Stated goal: Identify all lines in the data containing the string "More". Copy them out.

Record list:
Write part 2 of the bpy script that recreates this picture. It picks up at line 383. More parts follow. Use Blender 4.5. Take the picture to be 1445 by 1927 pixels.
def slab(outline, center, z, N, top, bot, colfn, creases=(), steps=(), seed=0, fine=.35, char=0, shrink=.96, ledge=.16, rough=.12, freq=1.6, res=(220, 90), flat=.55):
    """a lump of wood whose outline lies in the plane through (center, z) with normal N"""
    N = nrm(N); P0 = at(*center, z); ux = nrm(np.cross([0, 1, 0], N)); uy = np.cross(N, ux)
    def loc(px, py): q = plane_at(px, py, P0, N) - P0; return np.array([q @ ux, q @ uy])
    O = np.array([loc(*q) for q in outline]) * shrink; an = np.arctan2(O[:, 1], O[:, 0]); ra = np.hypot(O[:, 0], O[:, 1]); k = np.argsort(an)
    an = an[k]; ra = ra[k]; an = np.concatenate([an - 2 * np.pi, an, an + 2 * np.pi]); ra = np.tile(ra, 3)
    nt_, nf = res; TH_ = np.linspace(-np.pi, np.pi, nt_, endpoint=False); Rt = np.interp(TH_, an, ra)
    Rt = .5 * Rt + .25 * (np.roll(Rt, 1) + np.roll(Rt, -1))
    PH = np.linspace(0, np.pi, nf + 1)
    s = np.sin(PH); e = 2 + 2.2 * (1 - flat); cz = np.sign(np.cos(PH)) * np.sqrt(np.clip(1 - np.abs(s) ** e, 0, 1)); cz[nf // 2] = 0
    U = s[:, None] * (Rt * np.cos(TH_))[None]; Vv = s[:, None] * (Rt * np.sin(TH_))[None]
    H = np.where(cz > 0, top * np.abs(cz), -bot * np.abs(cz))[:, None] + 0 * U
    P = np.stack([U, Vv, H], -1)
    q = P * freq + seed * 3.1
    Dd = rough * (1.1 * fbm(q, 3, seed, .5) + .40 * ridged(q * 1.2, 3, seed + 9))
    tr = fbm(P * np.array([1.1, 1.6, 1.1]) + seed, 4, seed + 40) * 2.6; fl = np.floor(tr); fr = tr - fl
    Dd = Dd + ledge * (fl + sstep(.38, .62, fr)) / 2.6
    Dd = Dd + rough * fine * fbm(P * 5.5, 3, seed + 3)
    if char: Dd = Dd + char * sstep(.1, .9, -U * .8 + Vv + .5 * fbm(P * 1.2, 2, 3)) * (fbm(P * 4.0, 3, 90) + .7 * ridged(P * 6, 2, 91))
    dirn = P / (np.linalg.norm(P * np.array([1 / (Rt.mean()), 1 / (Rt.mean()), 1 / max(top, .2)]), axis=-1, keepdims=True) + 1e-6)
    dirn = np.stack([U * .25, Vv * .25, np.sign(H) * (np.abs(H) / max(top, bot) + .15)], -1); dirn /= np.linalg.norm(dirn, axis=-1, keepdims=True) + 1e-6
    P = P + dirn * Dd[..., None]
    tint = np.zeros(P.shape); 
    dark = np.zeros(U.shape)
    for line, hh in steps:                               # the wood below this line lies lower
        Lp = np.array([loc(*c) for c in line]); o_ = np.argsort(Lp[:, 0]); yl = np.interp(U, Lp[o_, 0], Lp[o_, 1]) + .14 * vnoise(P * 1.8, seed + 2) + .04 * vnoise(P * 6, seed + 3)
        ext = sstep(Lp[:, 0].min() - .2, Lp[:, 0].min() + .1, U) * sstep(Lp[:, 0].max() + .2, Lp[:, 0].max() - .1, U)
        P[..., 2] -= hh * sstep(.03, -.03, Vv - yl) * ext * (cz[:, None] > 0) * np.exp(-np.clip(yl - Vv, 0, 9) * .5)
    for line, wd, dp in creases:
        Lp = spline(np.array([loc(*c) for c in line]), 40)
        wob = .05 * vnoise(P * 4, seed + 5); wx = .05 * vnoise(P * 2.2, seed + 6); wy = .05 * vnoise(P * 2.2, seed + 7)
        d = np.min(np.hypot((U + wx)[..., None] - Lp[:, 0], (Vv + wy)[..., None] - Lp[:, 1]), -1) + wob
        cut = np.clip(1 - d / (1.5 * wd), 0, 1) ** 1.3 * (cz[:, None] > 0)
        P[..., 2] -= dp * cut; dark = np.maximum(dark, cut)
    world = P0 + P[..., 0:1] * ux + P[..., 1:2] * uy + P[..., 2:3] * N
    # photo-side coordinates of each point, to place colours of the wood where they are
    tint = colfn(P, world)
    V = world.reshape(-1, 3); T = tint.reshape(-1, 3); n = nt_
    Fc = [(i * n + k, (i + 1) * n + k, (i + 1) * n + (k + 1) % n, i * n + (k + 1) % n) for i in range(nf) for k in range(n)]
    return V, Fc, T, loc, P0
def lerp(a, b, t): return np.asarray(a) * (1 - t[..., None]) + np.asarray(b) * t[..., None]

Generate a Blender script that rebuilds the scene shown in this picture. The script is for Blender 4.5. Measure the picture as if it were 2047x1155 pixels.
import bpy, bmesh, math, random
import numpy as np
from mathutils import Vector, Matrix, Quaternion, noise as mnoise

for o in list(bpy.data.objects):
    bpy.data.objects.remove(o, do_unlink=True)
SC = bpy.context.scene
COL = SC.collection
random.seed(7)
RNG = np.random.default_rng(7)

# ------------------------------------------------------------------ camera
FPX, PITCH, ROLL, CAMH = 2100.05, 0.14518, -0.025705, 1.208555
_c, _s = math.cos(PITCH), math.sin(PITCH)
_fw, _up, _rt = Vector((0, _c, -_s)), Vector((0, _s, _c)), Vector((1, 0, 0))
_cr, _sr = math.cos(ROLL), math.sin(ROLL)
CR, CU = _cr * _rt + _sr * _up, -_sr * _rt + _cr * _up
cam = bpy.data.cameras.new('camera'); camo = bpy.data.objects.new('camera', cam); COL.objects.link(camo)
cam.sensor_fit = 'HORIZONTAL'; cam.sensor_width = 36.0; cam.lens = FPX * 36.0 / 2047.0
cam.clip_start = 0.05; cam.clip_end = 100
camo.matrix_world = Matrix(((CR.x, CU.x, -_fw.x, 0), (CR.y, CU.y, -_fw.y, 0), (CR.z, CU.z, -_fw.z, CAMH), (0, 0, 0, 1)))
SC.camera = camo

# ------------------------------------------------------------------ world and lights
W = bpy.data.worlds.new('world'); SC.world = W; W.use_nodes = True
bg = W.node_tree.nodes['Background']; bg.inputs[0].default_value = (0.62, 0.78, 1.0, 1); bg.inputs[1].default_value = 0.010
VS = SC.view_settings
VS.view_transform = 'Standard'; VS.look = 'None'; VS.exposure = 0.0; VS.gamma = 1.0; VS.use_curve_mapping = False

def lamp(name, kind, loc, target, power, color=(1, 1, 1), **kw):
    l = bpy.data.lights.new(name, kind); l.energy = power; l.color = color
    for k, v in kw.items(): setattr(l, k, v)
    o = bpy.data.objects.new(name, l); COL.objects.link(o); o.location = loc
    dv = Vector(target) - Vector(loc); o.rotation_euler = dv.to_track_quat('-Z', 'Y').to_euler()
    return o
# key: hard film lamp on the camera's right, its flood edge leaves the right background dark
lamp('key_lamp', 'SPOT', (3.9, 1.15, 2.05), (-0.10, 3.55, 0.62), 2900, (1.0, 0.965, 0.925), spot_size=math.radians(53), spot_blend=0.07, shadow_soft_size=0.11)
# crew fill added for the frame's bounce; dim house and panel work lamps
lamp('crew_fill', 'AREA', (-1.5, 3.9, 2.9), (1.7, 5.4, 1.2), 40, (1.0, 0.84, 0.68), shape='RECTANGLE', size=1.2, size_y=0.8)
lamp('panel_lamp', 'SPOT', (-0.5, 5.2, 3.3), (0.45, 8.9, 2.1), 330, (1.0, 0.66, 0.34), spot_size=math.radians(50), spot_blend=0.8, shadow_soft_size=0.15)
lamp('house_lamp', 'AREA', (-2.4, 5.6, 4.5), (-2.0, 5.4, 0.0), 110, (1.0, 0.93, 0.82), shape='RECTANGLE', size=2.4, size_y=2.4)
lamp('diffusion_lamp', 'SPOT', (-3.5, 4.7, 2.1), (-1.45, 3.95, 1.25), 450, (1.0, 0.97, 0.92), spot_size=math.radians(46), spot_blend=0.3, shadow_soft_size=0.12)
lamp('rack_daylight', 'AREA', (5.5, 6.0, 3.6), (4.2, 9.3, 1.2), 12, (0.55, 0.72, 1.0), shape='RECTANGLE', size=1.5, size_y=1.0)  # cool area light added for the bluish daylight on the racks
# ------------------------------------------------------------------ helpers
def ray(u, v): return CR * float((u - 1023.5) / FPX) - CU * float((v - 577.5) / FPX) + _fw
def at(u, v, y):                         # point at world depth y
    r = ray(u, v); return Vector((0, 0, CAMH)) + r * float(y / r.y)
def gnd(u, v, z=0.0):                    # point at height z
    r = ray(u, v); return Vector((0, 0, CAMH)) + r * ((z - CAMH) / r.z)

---

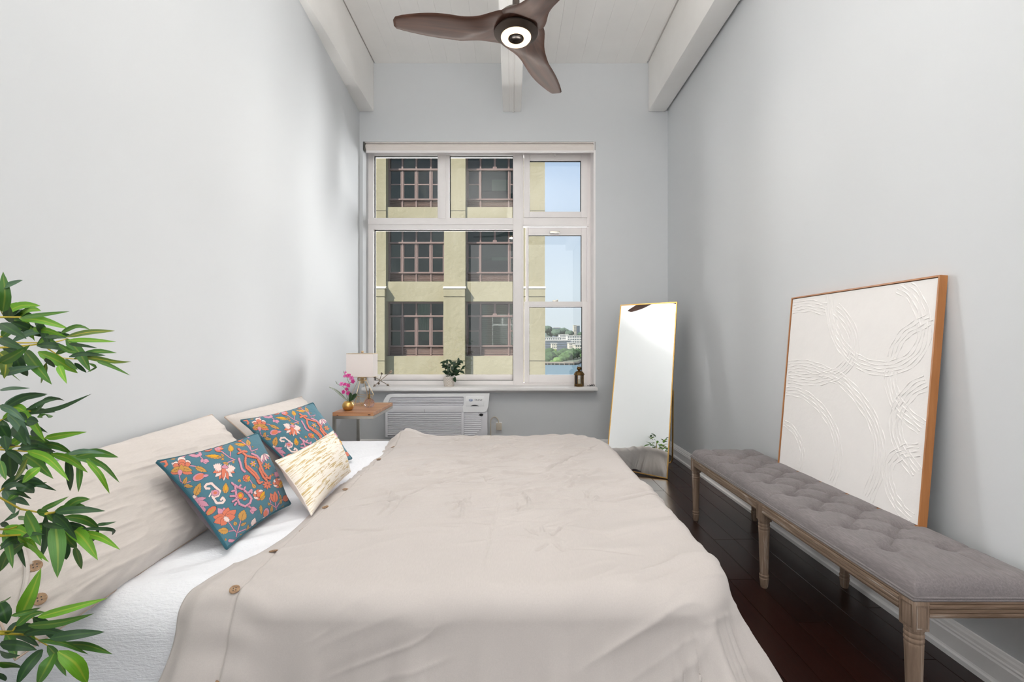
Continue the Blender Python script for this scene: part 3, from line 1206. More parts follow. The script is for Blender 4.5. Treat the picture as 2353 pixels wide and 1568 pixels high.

...

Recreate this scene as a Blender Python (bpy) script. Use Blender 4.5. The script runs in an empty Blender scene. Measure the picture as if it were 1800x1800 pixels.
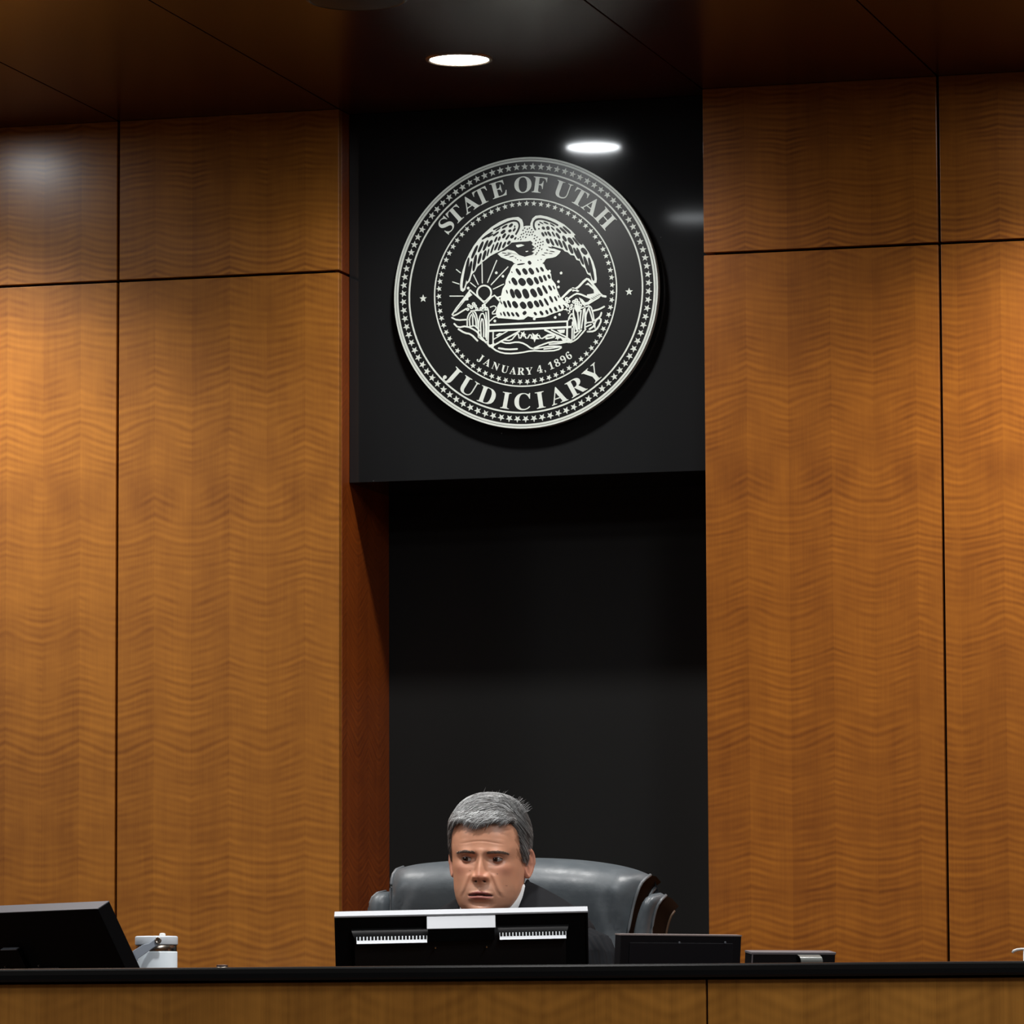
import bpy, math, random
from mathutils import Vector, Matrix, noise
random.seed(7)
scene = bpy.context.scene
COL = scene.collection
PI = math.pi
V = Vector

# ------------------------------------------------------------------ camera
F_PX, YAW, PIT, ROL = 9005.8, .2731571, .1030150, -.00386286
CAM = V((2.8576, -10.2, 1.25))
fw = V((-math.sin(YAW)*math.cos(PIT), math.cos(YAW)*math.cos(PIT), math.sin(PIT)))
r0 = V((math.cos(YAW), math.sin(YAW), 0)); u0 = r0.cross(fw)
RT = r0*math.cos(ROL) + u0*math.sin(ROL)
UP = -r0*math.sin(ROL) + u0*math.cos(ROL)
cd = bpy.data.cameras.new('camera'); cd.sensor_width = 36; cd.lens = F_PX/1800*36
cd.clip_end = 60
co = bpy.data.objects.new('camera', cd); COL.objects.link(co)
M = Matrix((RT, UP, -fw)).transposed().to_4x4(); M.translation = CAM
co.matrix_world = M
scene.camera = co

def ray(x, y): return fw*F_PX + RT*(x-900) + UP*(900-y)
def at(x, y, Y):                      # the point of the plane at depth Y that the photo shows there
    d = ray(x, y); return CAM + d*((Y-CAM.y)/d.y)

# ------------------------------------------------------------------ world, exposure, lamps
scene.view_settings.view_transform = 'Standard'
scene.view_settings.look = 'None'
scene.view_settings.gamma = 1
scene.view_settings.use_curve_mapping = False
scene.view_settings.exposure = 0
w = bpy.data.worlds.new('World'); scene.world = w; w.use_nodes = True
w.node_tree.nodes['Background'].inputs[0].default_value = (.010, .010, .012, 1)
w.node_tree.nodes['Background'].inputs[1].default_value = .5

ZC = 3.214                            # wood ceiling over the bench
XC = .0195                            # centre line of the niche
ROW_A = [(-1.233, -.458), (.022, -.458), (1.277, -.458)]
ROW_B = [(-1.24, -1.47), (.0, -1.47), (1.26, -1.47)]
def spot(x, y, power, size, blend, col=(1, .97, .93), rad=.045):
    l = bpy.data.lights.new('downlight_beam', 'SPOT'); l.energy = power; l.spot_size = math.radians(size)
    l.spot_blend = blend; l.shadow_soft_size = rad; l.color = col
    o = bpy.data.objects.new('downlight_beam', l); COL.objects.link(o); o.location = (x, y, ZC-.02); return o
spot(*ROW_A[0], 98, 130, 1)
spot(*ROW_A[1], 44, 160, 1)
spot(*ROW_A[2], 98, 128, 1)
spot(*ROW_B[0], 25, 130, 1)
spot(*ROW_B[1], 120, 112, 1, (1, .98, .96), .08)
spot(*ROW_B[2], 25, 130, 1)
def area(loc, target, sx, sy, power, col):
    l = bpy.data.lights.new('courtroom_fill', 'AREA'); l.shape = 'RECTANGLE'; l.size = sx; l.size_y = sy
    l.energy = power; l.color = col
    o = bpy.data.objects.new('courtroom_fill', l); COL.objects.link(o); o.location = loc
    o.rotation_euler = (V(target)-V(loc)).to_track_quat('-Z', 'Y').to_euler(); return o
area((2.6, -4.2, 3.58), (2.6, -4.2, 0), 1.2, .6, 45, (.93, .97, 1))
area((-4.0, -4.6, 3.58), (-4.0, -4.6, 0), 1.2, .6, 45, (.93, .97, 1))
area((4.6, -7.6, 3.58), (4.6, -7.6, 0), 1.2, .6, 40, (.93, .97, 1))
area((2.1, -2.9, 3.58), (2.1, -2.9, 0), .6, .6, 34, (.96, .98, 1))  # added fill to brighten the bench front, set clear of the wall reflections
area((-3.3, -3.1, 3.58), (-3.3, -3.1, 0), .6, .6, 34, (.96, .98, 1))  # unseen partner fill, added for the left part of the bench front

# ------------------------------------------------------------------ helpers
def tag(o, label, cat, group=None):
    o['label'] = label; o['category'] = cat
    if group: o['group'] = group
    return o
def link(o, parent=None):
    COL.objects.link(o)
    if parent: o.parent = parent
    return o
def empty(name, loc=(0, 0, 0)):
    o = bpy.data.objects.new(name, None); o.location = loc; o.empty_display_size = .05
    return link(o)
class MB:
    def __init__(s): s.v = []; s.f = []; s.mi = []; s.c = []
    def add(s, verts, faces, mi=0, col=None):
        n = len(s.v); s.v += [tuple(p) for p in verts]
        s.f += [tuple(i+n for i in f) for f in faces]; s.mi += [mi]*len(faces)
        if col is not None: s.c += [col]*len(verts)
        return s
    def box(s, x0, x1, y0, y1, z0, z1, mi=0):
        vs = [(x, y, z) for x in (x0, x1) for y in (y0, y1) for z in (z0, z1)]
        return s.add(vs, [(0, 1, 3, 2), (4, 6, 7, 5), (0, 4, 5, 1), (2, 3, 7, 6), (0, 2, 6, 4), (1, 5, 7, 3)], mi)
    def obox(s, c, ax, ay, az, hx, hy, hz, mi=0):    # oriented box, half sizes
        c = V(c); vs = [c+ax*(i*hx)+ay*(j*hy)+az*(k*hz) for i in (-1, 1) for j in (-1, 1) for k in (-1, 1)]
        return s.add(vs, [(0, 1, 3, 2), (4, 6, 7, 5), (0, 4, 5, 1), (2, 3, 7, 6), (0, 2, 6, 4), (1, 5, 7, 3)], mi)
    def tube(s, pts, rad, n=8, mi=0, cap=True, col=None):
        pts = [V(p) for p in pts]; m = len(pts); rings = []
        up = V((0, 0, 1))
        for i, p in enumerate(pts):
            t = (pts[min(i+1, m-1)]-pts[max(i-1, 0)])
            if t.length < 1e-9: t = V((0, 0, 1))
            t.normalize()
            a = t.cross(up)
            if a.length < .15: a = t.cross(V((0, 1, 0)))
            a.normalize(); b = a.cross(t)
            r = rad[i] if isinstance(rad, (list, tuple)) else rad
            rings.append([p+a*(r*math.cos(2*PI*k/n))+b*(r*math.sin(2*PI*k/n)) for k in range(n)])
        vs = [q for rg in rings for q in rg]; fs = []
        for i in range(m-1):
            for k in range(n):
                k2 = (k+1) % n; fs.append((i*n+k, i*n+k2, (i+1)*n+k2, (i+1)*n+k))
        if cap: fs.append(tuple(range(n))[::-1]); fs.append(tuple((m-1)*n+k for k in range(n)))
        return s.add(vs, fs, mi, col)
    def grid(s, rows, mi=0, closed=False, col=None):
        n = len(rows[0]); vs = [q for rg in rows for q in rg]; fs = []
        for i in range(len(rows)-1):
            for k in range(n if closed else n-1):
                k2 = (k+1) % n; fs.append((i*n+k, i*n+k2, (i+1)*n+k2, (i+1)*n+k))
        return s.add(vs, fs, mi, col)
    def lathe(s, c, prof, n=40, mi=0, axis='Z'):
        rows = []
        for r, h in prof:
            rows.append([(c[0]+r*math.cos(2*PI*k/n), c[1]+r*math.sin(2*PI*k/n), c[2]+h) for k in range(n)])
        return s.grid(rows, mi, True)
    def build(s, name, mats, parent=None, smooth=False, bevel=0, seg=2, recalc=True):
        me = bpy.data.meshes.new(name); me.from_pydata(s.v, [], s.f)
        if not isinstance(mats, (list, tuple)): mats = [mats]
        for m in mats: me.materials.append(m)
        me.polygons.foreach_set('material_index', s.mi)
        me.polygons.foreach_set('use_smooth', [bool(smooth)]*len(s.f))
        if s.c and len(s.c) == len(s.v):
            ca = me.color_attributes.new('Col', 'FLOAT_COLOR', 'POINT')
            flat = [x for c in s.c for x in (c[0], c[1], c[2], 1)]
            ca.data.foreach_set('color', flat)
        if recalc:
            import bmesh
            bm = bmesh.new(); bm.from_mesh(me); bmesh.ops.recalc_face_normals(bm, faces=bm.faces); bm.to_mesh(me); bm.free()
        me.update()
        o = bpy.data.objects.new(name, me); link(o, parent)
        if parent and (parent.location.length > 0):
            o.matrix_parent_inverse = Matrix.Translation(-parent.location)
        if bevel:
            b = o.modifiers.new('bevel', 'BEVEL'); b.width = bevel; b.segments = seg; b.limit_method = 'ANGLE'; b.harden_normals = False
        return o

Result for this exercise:
Write part 2 of the bpy script that recreates this picture. It picks up at line 383. More parts follow. Use Blender 4.5. Take the picture to be 1445 by 1927 pixels.
Continue the Blender Python script for this scene: part 3, from line 1206. More parts follow. The script is for Blender 4.5. Treat the picture as 2353 pixels wide and 1568 pixels high.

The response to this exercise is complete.